Some other narrative bumps are also real plot-killers. There are long, drawn-out conversations with secondary characters, whose role is to impart their wisdom and convince the hero and heroine to be together. Patrick’s mother, father, brothers, sisters, and even brother-in-law take their turn lovingly persuading him to be with April, not lose April, etc. April’s cousins, in turn, do the same; and when she meets his family, they too urge her not to give up on Patrick. The conflict in this novel is internal: Patrick is broken and resists April’s love; April wants to love and comfort Patrick. When she sees that he’s having a difficult time meeting her and his daughter’s needs, she bows out in order not to pressure or hurt him. All of this goes on in our characters’ heads and secondary characters serve as the foils to their thoughts. This is sustained over ten chapters. It makes for a narrative that is static, which is a polite way of saying, yes, tedious.

Templeton tries to provide some animated conflict, but her narrative dilemma remains: how to bring them together when the hero runs for the hills as the heroine turns into Tinkerbell? Time for another plot-killer: coincidence, from casual encounters at the supermarket to a freak tornado running rampant through April’s property. This forces the characters together, but when the hero is in avoidance mode, how do you convey the “courtship”? What does this do to the sheer romance of the novel? Well, there isn’t much of it. They share one aborted date; Patrick has a panic attack at the sound of crashing dishes in the restaurant and they leave before the main course.

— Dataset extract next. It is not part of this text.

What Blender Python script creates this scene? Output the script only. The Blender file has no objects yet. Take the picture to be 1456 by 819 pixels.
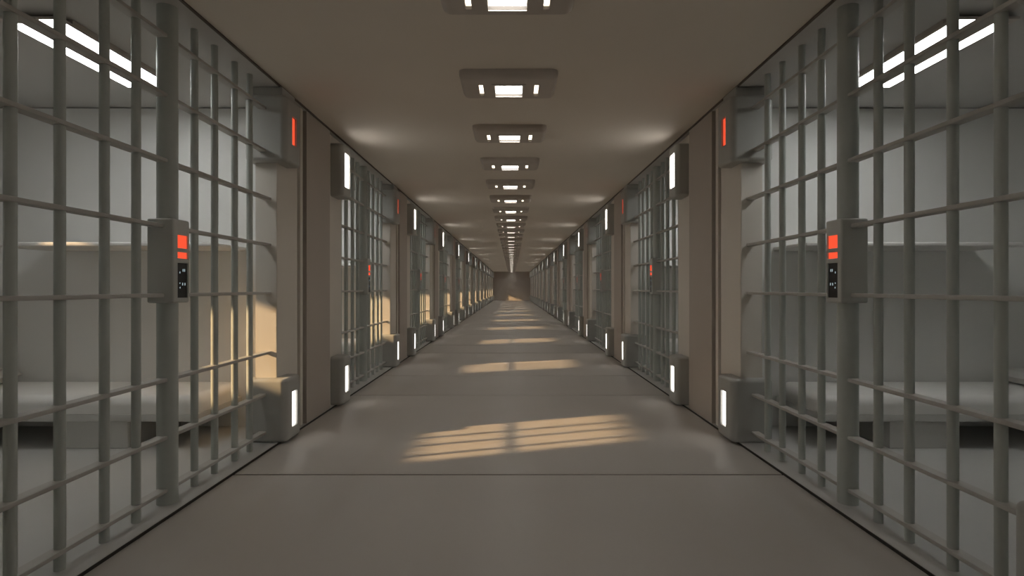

Despite all my quibbles and there are quite a few, I liked Patrick: he’s real and flawed and interesting. April, not so much. The narrative is slow in places and there are way too many pep talks by quite a number of way too nice characters. But in the final two chapters, maybe too little too late for some readers, Templeton fleshes out the romance between these two and it is sweet and moving. If you’re a Templeton reader like I am, you’ll want to read this book just to say you’ve read the entire oeuvre. If you haven’t read Templeton before, you may want to read some of her earlier work before you decide to try this one.